Before halibut went to IFQ’s (individual fishing quota) which is a set poundage you are allotted to fish, it was a derby.  Meaning you had a set time, such as 24 or 48 hours, to go out and catch as much halibut as your boat would hold.  That fall’s derby was for 24 hours.
Again, not knowing any better, I jumped at the chance.  I was so captivated by these fishing boats, I just had to find out for myself where they disappeared off to.  Next thing I knew, I was chopping bait 15-17 hours a day and eating nothing but cold cheese sandwiches, the only thing the skipper packed to eat.  We (as in I) baited gear for 5 straight days.  I grew up on a farm and was accustomed to hard work but had no idea that it was possible to work as hard or as long of hours as we did.  My hands were so sore from gripping the knife to fillet fish and piercing that fresh, hard salmon skin with a hook and I had no idea the worst was yet to come.
Four days into the trip, Adam the other deckhand flew out to the boat.  He was a young guy, about 25, but had been fishing for years.  Made quite a rookie mistake though his very first day aboard.  We were running and I was, as usual, at my baiting station.  Ron, the skipper came up to me and asked me if I’d seen Adam.  “No” I replied, and not thinking anything of it, kept baiting.  Once Ron frantically started looking around for him and calling his name did it dawn that no one is every really out of ear shot, or sight for that matter, on a 4 foot boat.  Nope.  Adam was not aboard.  We whipped the boat around and searched the water with our binoculars.  Luckily, not too far in the distance, we spotted a little teeny tiny head sticking out of the water.  It waved at us.  Running full bore back to Adam, we scooped him up and brought him back aboard.  He was all macho about it stating that he needed a cold refreshing bath anyhow.  I mean, it was a relatively nice day out, but truth is, this is September in Alaska, folks.  Ain’t nothing warm about it, he must have been freezing! He changed into something dry and went back to work.  What had happened is he went up to the roof to grab some buoys and accidently stepped over board.  All I know is if it had been me, who had fallen overboard in that cold water, watching the boat getting smaller as its driving off, without me, into the horizon, I would have insisted that a helicopter or Coast Guard or something come out and take me home!  No way would I have gone back to baiting.  But, Adam toughed it out.

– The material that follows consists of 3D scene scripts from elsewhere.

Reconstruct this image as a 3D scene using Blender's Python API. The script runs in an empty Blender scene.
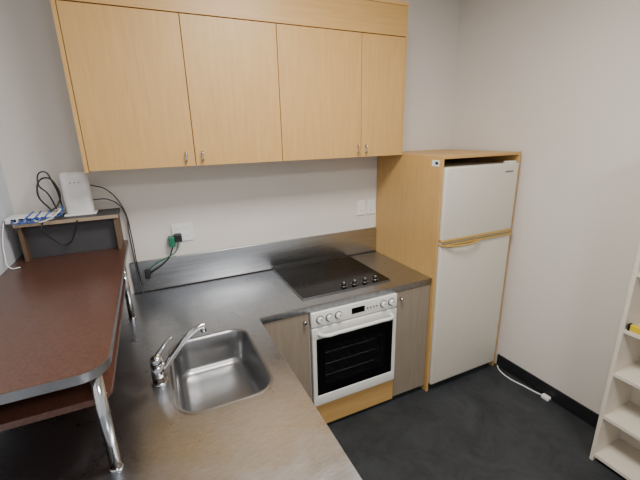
import bpy, bmesh, math
from mathutils import Vector, Matrix
C=bpy.context.scene.collection
# ---------------------------------------------------------------- materials
def newmat(name):
    m=bpy.data.materials.new(name); m.use_nodes=True
    nt=m.node_tree; b=nt.nodes['Principled BSDF']; return m,nt,b
def lin(c):
    return tuple(((x/255)/12.92 if x/255<=.04045 else ((x/255+.055)/1.055)**2.4) for x in c)+(1,)
def plain(name,c,rough=.5,metal=0,spec=.5,coat=0,var=.04,scale=30):
    m,nt,b=newmat(name)
    n=nt.nodes.new('ShaderNodeTexNoise'); n.inputs['Scale'].default_value=scale; n.inputs['Detail'].default_value=4
    tc=nt.nodes.new('ShaderNodeTexCoord'); nt.links.new(tc.outputs['Object'],n.inputs['Vector'])
    r=nt.nodes.new('ShaderNodeValToRGB'); l=lin(c)
    r.color_ramp.elements[0].position=.3; r.color_ramp.elements[1].position=.7
    r.color_ramp.elements[0].color=tuple(x*(1-var) for x in l[:3])+(1,)
    r.color_ramp.elements[1].color=tuple(min(1,x*(1+var)) for x in l[:3])+(1,)
    nt.links.new(n.outputs['Fac'],r.inputs['Fac']); nt.links.new(r.outputs['Color'],b.inputs['Base Color'])
    b.inputs['Roughness'].default_value=rough; b.inputs['Metallic'].default_value=metal
    b.inputs['Specular IOR Level'].default_value=spec; b.inputs['Coat Weight'].default_value=coat
    return m
def wood(name,c1,c2,rough=.45,scl=(9,9,.8),nscale=6):
    m,nt,b=newmat(name)
    tc=nt.nodes.new('ShaderNodeTexCoord'); mp=nt.nodes.new('ShaderNodeMapping'); mp.inputs['Scale'].default_value=scl
    nt.links.new(tc.outputs['Object'],mp.inputs['Vector'])
    n=nt.nodes.new('ShaderNodeTexNoise'); n.inputs['Scale'].default_value=nscale; n.inputs['Detail'].default_value=8; n.inputs['Roughness'].default_value=.65; n.inputs['Distortion'].default_value=.4
    nt.links.new(mp.outputs[0],n.inputs['Vector'])
    r=nt.nodes.new('ShaderNodeValToRGB'); r.color_ramp.elements[0].position=.32; r.color_ramp.elements[1].position=.68
    r.color_ramp.elements[0].color=lin(c1); r.color_ramp.elements[1].color=lin(c2)
    nt.links.new(n.outputs['Fac'],r.inputs['Fac']); nt.links.new(r.outputs['Color'],b.inputs['Base Color'])
    b.inputs['Roughness'].default_value=rough
    return m
def steel(name,c1,c2,r0,r1,scl=(1,1,1),nscale=10,bump=.05,fine=160,metal=1.0,dist=0.0):
    m,nt,b=newmat(name)
    tc=nt.nodes.new('ShaderNodeTexCoord'); mp=nt.nodes.new('ShaderNodeMapping'); mp.inputs['Scale'].default_value=scl
    nt.links.new(tc.outputs['Object'],mp.inputs['Vector'])
    n=nt.nodes.new('ShaderNodeTexNoise'); n.inputs['Scale'].default_value=nscale; n.inputs['Detail'].default_value=9; n.inputs['Roughness'].default_value=.7; n.inputs['Distortion'].default_value=dist
    n2=nt.nodes.new('ShaderNodeTexNoise'); n2.inputs['Scale'].default_value=fine; n2.inputs['Detail'].default_value=3; n2.inputs['Distortion'].default_value=dist
    nt.links.new(mp.outputs[0],n.inputs['Vector']); nt.links.new(mp.outputs[0],n2.inputs['Vector'])
    r=nt.nodes.new('ShaderNodeValToRGB'); r.color_ramp.elements[0].position=.3; r.color_ramp.elements[1].position=.7
    r.color_ramp.elements[0].color=lin(c1); r.color_ramp.elements[1].color=lin(c2)
    nt.links.new(n.outputs['Fac'],r.inputs['Fac']); nt.links.new(r.outputs['Color'],b.inputs['Base Color'])
    mr=nt.nodes.new('ShaderNodeMapRange'); mr.inputs['From Min'].default_value=.3; mr.inputs['From Max'].default_value=.7
    mr.inputs['To Min'].default_value=r0; mr.inputs['To Max'].default_value=r1
    nt.links.new(n2.outputs['Fac'],mr.inputs['Value']); nt.links.new(mr.outputs[0],b.inputs['Roughness'])
    if bump>0:
        bp=nt.nodes.new('ShaderNodeBump'); bp.inputs['Strength'].default_value=bump; bp.inputs['Distance'].default_value=.01
        nt.links.new(n2.outputs['Fac'],bp.inputs['Height']); nt.links.new(bp.outputs[0],b.inputs['Normal'])
    b.inputs['Metallic'].default_value=metal
    return m
M={}
M['wall']=plain('wall_paint',(220,215,208),.7,var=.012,scale=3)
M['wall_l']=plain('wall_paint_cool',(208,215,225),.7,var=.012,scale=3)
M['ceil']=plain('ceiling_paint',(225,223,218),.8)
M['maple']=wood('maple_veneer',(194,153,91),(205,165,103),.42)
M['maple_h']=wood('maple_veneer_horizontal',(192,151,89),(203,163,101),.42,scl=(.8,9,9))
M['maple_edge']=plain('maple_edging',(210,170,110),.5)
M['taupe']=wood('taupe_laminate',(134,122,107),(147,135,119),.45)
M['gap']=plain('shadow_gap_dark',(40,34,28),.8)
def counter_steel():
    # worn sheet steel: fine crossing scratches over a smooth satin metal
    m,nt,b=newmat('worn_stainless_top'); N=nt.nodes.new; L=nt.links.new
    tc=N('ShaderNodeTexCoord')
    def noise(rot,scl,scale,detail=6,rough=.6,dist=0):
        mp=N('ShaderNodeMapping'); mp.inputs['Rotation'].default_value=(0,0,rot); mp.inputs['Scale'].default_value=scl
        L(tc.outputs['Object'],mp.inputs['Vector'])
        n=N('ShaderNodeTexNoise'); n.inputs['Scale'].default_value=scale; n.inputs['Detail'].default_value=detail
        n.inputs['Roughness'].default_value=rough; n.inputs['Distortion'].default_value=dist
        L(mp.outputs[0],n.inputs['Vector']); return n
    a=noise(.5,(1,10,1),34,4,.7,.3); c=noise(-.8,(1,10,1),38,4,.7,.3); d=noise(0,(1,1,1),8,5,.6,.6)
    mx=N('ShaderNodeMath'); mx.operation='ADD'; L(a.outputs['Fac'],mx.inputs[0]); L(c.outputs['Fac'],mx.inputs[1])
    m2=N('ShaderNodeMath'); m2.operation='MULTIPLY'; L(mx.outputs[0],m2.inputs[0]); m2.inputs[1].default_value=.5
    r=N('ShaderNodeValToRGB'); r.color_ramp.elements[0].position=.36; r.color_ramp.elements[1].position=.64
    r.color_ramp.elements[0].color=lin((156,160,167)); r.color_ramp.elements[1].color=lin((188,192,199))
    L(m2.outputs[0],r.inputs['Fac']); L(r.outputs['Color'],b.inputs['Base Color'])
    mr=N('ShaderNodeMapRange'); mr.inputs['From Min'].default_value=.3; mr.inputs['From Max'].default_value=.7
    mr.inputs['To Min'].default_value=.26; mr.inputs['To Max'].default_value=.36; L(d.outputs['Fac'],mr.inputs['Value']); L(mr.outputs[0],b.inputs['Roughness'])
    bp=N('ShaderNodeBump'); bp.inputs['Strength'].default_value=.04; bp.inputs['Distance'].default_value=.003
    L(m2.outputs[0],bp.inputs['Height']); L(bp.outputs[0],b.inputs['Normal'])
    b.inputs['Metallic'].default_value=1
    return m
M['steel']=counter_steel()
M['splash']=steel('brushed_stainless_splash',(172,173,175),(196,197,198),.27,.33,scl=(1,8,40),nscale=2,bump=0,fine=20)
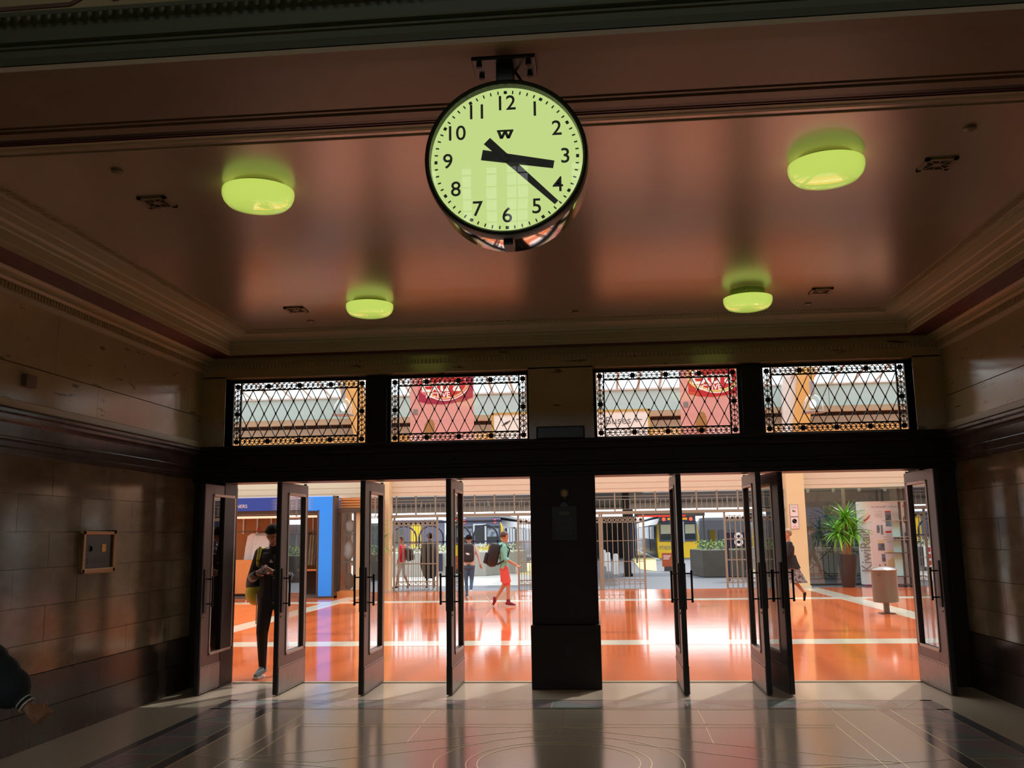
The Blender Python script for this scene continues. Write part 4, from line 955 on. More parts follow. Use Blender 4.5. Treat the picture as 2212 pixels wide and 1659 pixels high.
# canopy edge far back
cf = thing('platform_canopy', 'dark brown platform canopy edge running above the trains', 'canopy', (0, 48, 3))
bx('canopy_edge', canopy_b, (-34, 30, 48, 48.5, 3.08, 3.5), cf); bx('canopy_top', canopy_m, (-34, 30, 47.8, 60, 3.5, 4.05), cf)
for x in (-24, -15.5, -1.2, 1.9, 14): bx('canopy_column', navy, (x, x + .25, 49, 49.3, 0, 3.1), cf)
B = MB(); x = -30
while x < 26: B.box(x, x + .08, 47.7, 47.85, 3.4, 3.75); x += 2.1
B.build('canopy_brackets', canopy_b, cf, kind='stuff')
sh = thing('platform_shelter', 'dark blue enclosed shelter on the shaded platform right of the pier', 'shelter', (.6, 60, 0))
bx('shelter_wall', navy, (-2.2, 2.5, 56, 75, 0, 2.75), sh)
for k in range(4): bx('shelter_window', wind, (-1.9 + k * 1.1, -1.1 + k * 1.1, 55.95, 56.02, .9, 2.2), sh)
pg = thing('glare_blocker', 'unseen tall dark wall added above the sight line to cut sky glare', 'light blocker', (0, 30, 3.4))  # unseen wall added to keep the sky's glare off the orange floor
bx('blocker_wall', canopy_b, (-34, 30, 30, 30.4, 3.4, 7.5), pg)
for x in (-20, -11.5, 7.5, 19): bx('blocker_column', navy, (x, x + .3, 30.05, 30.35, 0, 3.4), pg)
# arched shelter frames left
ar = thing('arched_shelter', 'navy arched shelter frames on the left platform', 'shelter', (-7.4, 30, 0))
for k in range(4):
    xc = -8.9 + k * 1.25
    B = MB(); pr = [(xc - .55, 0), (xc - .55, 1.55)] + [(xc - .55 * cos(a), 1.55 + .5 * sin(a)) for a in [i * pi / 10 for i in range(11)]] + [(xc + .55, 0)]
    for p, q in zip(pr[:-1], pr[1:]): seg2(B, p, q, .07, 32, 32.08)
    B.build('arch_frame', navy, ar)
bx('shelter_rail', navy, (-9.6, -4.4, 32, 32.06, 1.30, 1.36), ar); bx('shelter_beam', navy, (-9.6, -4.4, 32, 32.1, 2.18, 2.28), ar)
nt = thing('notice_board', 'white notice board with prohibition circles by the left platform', 'notice board', (-5.7, 26.8, 0))
for x in (-5.9, -5.6): bx('board_leg', steel_dark, (x, x + .04, 26.94, 26.98, 0, .9), nt)
bx('board', sign_w, (-5.93, -5.55, 26.9, 26.94, .15, .95), nt)
for z in (.80, .55, .30): MB().lathe([(.07, 26.88), (.07, 26.9), (.09, 26.9), (.09, 26.88), (.07, 26.88)], (-5.74, 0, z), 'y', n=18).build('ban_circle', red_txt, nt)
for x in (-6.3, -5.95, -5.45): bx('board_panel', navy, (x - .14, x + .02, 26.91, 26.94, .2, .9), nt)
# trains ------------------------------------------------------------------------------
def train(x0, x1, y0, y1, lab, num=None, hide_led=False, body=train_grey):
    t = thing('train', lab, 'train', ((x0 + x1) / 2, y0, 0)); w = x1 - x0; c = (x0 + x1) / 2
    prof = [(x0 + .05, -.1), (x0, .4), (x0 - .02, 1.1), (x0 + .06, 2.1), (x0 + .28, 2.5), (x0 + .75, 2.72), (x1 - .75, 2.72), (x1 - .28, 2.5), (x1 - .06, 2.1), (x1 + .02, 1.1), (x1, .4), (x1 - .05, -.1)]
    MB().prism(prof, 'y', y0 + .35, y1).build('car_body', body, t)
    fr_ = [(x, z) for x, z in prof]
    n = [((x - c) * .96 + c, z) for x, z in prof]
    B = MB(); A = [B.b.verts.new((x, y0 + .36, z)) for x, z in prof]; C = [B.b.verts.new((x, y0 + (.0 if z < 1.3 else .0 + (z - 1.3) * .22), z)) for x, z in n]
    k_ = len(prof)
    for i in range(k_): B.b.faces.new((A[i], A[(i + 1) % k_], C[(i + 1) % k_], C[i]))
    B.b.faces.new(C); B.build('nose', yellow, t)
    bx('roof_cap', train_roof, (x0 + .3, x1 - .3, y0 + .15, y1, 2.66, 2.86), t, bevel=.05)
    bx('brow', train_grey, (x0 + .2, x1 - .2, y0 + .02, y0 + .3, 2.25, 2.62), t, bevel=.04)
    for (a, b) in ((x0 + .24, c - .42), (c + .42, x1 - .24)):
        bx('windscreen_frame', train_grey, (a - .07, b + .07, y0 - .02, y0 + .1, 1.02, 2.25), t, bevel=.05); bx('windscreen', wind, (a, b, y0 - .035, y0 + .0, 1.12, 2.15), t, bevel=.01)
        bx('cab_blind', blind, (a + .04, b - .04, y0 - .04, y0 - .03, 1.5, 2.08), t) if num else bx('cab_blind', photo_m, (a + .04, b - .04, y0 - .04, y0 - .03, 1.5, 2.0), t)
    bx('cab_door', train_roof, (c - .40, c + .40, y0 - .03, y0 + .1, .95, 2.28), t); bx('door_window', wind, (c - .30, c + .30, y0 - .045, y0, 1.1, 2.2), t)
    for x in (x0 + .5, x1 - .5): MB().lathe([(0, y0 - .03), (.10, y0 - .025), (.11, y0 + .02)], (x, 0, 2.42), 'y', n=16).build('tail_lamp', red_light, t)
    bx('destination_display', led if not hide_led else navy, (c - .62, c + .62, y0 - .01, y0 + .1, 2.37, 2.50), t)
    if num: text(num, 'number', grey_txt, (x0 + .15, y0 - .02, .62), FR, .34, t, align='LEFT', ext=.004, sx=.8)
    bx('coupler_skirt', black_p, (x0 + .2, x1 - .2, y0 + .05, y0 + .3, -.1, .25), t)
    s = 0; yy = y0 + 2
    while yy < y1 - 2:
        for xs in (x0 - .03, x1 - .03): bx('side_window', wind, (xs, xs + .06, yy, yy + 1.5, 1.15, 2.0), t)
        if s % 4 == 2:
            for xs in (x0 - .035, x1 - .035): bx('side_door', yellow if s % 8 == 2 and num is None else train_roof, (xs, xs + .07, yy + 1.7, yy + 2.5, .3, 2.1), t)
            yy += 1.2
        yy += 1.9; s += 1
    return t
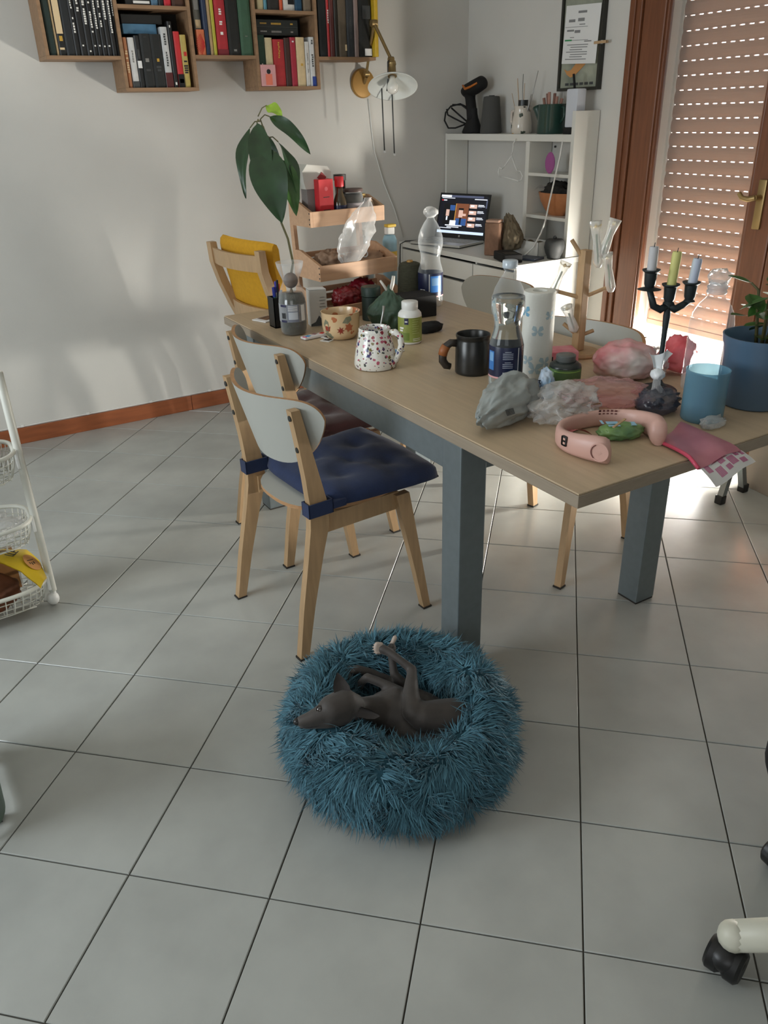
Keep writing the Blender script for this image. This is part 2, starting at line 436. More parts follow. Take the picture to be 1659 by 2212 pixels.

Not too much longer did I have my own chance to tough it out.  The next day the weather had picked up as we rounded Cape Decision and headed into Chatham Straight.   I was on the front deck baiting but as the weather got worse and it started raining buckets, I moved to the bait shed on the stern, behind the cabin.  It was almost all enclosed and stunk of diesel exhaust and the ripe smell of five day old chum salmon and squid.  Disgusting.
Before I took the job skipper asked me if I got seasick.  Well, I never got sick when I was in sailing club and we even sailed from Florida to the Bahamas, once.  So, I answered “No”.  “Good” was his reply “because if you do, I’ll feel no mercy for you.”  

Now, I don’t know how many of you are familiar with seasickness so I’ll tell you some of its triggers.  Rough weather is definitely a factor, like the weather that we just turned into.  Bad smells is another, like, for example, the combination of five day old chum salmon and squid mixed with diesel exhaust.  Being stuck in a bait shed and not being able to see the horizon doesn’t help much either.  Needless to say, I can no longer answer “No” when someone asks me if I have ever gotten seasick.  I was at the rail, barking at the sharks.  And for those of you lucky folks who have never been seasick, without going into too much detail, I’ll just say it’s worse than the worse flu and hangover you’ve ever had all rolled into one, times ten…….thousand.  I wouldn’t even wish it on my worst enemy. 

Knowing that I’d receive no mercy, I kept working.  Or, tried to keep working.  My knees were so weak I could hardly stand up.  I went from baiting one hook every 30 seconds to baiting one hook every five minutes.  But, I stayed out on deck.  A few hours later, after my toenails had even been launched overboard, we pulled into a cove where it was flat calm.  Skipper called me into dinner, cold cheese sandwiches.  I said I’d pass, that I wasn’t feeling so choice.  He insisted.  I crawled into my spot at the galley table and instantly fell asleep.  Not sure how long I was out, but when the skipper woke me, I felt right as rain.

That next day, at noon, right on the dot, we set out gear.  We set gear for about six hours then took a nap.  Or, in my case, attempted to take a nap.  I was so pumped and nervous for what was about to happen, I really couldn’t sleep.  At 10:00 pm we woke up, had cheese sandwiches (I’m not exaggerating, that is all we had.  And not yummy toasted cheese sandwiches, but cold cheese sandwiches with nothing but mustard) we started picking up our gear.  And we picked straight through the night until the derby closed the following day at noon.  Then Adam and I  cleaned halibut and scrubbed down the boat on our way to town.  I made $700 bucks in the seven days I was out.  And was jazzed about that until I found out Adam, who was only along three or four days, made roughly $4000.  Ah well, so goes it.  I now had experience on a commercial fishing boat in Alaska……….and was hooked.